Of course, the opposite side of this coin is that the spectacle of a truly great artist offering a superhuman performance is and always will be a factor. This will inspire awe, and among some, an impetus to follow suit and push the boundaries even further. But such people are rare.

This idea of interactivity is not new. The Grateful Dead is a good example. Their music is completely outside the realm of any marketing demographic the orthodox music business finds acceptable, viable, or comprehensible. Yet their concert tours during the 90s earned a total of $285 million. They also sold almost 16 million albums. How did this happen? They allowed their audience to define the Grateful Dead experience, and made them an equal partner. This is a large part of what made them an astonishing success.

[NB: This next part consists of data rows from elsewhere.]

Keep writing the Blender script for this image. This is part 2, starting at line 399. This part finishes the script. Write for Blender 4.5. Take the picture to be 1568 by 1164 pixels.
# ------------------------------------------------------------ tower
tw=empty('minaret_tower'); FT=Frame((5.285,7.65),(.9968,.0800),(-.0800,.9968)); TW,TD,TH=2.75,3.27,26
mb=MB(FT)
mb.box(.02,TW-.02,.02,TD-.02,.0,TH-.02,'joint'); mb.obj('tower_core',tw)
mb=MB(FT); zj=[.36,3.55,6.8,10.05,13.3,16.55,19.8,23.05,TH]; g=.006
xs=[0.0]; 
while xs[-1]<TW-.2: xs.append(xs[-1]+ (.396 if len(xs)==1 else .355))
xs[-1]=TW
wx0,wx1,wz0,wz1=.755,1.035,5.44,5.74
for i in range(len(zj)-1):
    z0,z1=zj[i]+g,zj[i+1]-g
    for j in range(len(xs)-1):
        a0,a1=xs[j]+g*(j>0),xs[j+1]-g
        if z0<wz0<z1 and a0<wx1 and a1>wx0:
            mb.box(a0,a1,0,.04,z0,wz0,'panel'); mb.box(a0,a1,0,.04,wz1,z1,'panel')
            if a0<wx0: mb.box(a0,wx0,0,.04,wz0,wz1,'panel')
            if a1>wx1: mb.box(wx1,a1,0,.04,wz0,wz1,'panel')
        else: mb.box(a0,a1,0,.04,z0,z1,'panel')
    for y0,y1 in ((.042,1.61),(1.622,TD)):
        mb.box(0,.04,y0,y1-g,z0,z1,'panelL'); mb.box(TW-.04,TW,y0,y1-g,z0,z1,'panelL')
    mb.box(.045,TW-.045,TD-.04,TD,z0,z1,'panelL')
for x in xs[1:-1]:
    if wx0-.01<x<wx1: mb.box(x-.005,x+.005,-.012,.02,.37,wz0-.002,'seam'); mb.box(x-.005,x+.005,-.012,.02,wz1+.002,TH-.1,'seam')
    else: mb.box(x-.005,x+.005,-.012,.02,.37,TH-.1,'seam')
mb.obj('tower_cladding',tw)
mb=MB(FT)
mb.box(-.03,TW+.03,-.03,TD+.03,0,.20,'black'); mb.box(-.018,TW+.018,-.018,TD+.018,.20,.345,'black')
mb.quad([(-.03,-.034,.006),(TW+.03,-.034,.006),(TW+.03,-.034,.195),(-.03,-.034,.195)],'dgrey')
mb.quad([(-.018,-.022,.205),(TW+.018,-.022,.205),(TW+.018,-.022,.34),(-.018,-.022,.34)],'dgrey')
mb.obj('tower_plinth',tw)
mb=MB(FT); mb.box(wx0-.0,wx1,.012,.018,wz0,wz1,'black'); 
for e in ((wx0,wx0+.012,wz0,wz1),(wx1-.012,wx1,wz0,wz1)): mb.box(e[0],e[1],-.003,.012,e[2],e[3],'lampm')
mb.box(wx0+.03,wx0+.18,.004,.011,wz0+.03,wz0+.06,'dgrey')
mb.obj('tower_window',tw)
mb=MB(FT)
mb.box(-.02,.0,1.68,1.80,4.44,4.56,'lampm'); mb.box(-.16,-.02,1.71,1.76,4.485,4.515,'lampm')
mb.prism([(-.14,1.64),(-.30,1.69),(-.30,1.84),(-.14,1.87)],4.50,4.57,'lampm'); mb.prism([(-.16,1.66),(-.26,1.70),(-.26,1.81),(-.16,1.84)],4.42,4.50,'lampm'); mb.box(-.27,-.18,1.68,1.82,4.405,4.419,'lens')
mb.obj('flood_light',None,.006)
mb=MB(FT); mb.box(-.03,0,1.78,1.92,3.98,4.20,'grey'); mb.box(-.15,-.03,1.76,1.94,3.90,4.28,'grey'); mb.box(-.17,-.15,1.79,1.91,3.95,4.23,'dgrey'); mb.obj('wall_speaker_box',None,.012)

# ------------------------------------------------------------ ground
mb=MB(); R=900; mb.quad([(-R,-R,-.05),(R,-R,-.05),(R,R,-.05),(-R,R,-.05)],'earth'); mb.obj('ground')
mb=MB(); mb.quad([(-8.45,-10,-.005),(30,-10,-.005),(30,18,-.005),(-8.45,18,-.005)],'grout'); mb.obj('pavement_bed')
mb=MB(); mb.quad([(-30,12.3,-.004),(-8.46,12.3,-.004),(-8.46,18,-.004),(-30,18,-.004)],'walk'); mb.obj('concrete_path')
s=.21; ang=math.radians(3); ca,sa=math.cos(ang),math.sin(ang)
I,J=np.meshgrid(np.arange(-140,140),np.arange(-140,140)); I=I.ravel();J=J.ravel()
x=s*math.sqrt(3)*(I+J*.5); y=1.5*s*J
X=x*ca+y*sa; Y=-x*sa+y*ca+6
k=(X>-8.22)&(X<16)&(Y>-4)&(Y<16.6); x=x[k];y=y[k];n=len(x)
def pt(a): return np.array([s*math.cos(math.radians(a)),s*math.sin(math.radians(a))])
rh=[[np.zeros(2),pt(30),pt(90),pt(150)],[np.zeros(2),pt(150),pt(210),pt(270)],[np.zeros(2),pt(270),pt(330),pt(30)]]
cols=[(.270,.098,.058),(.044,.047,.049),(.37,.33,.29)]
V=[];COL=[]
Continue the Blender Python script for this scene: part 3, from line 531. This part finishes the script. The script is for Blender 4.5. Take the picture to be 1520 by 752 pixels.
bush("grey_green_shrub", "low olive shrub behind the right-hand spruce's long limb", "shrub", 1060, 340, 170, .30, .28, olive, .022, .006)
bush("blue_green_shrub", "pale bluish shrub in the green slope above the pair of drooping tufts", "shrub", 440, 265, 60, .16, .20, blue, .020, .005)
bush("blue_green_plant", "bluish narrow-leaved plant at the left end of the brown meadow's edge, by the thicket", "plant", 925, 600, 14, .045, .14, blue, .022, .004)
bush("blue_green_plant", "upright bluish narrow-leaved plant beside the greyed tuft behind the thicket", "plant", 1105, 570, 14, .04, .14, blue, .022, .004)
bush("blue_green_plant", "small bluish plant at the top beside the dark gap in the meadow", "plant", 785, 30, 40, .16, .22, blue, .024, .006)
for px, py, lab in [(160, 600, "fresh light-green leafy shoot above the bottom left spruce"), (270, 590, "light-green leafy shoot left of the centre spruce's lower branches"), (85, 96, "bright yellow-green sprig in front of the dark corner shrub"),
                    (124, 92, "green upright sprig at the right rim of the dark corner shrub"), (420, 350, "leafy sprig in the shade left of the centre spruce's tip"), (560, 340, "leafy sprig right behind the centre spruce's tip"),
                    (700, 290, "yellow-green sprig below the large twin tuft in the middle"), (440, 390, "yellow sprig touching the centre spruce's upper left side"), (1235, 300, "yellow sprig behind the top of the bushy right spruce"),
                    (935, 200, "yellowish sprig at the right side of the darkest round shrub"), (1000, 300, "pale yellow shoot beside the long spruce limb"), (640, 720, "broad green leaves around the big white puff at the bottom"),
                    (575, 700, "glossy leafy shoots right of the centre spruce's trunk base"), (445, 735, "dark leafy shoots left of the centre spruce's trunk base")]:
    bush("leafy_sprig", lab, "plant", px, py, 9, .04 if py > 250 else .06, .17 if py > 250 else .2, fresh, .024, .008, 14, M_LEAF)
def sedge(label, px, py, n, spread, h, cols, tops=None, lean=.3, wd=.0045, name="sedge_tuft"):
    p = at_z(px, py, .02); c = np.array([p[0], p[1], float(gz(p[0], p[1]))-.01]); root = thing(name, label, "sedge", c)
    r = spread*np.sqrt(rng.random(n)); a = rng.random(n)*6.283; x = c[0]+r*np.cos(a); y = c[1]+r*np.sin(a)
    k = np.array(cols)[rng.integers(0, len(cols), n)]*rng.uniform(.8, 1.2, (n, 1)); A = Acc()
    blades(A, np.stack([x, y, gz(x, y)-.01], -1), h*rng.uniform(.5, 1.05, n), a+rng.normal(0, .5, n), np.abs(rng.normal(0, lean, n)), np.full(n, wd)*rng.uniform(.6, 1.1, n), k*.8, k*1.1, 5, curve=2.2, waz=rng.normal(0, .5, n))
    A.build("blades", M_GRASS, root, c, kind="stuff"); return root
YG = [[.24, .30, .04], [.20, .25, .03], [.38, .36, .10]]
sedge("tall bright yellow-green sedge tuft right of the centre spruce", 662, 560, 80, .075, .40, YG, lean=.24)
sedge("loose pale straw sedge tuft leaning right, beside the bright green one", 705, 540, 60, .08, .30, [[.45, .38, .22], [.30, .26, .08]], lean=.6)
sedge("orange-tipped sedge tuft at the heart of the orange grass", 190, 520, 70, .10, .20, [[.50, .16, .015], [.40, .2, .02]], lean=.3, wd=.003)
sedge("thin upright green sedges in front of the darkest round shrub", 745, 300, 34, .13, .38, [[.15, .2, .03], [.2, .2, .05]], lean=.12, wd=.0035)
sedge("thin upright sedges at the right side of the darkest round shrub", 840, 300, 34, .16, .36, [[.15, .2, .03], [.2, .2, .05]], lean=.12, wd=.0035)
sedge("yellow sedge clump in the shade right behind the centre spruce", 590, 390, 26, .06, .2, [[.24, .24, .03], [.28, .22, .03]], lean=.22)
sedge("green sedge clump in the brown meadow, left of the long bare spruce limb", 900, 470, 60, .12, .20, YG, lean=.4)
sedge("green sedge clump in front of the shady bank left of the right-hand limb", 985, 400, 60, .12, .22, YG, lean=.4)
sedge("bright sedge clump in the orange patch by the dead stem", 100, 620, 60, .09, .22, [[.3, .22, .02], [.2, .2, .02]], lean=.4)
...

But the real problem isn’t with Gen Z or video games. It’s with stubborn musicians unwilling to embrace change. The sooner musicians accept that the world is moving on with or without us, the sooner our music – and our ability to profit monetarily – will be able to move forward. Our music has a much better chance of reaching an audience that will actually appreciate it if it’s in a format that the modern generations find accessible and speaks to their cultural mindset.

A very good example of this was Miles Davis. He stayed in touch with the developments of music and refused to stop evolving. In doing so, he remained relevant and at the forefront of both music and culture as a leader and trend-setter for half a century.

As musicians, especially those of older generations, we have to decide how we are going to use the tools that are developing around us. We cannot stop it: but we can make it work for us, and possibly use our influence to make changes in this new world. It’s prudent for those of us trying to survive in an ever changing and hostile music business to envision how all this could work to our advantage.

If we don’t think about this, we could participate in our own obsolescence and extinction.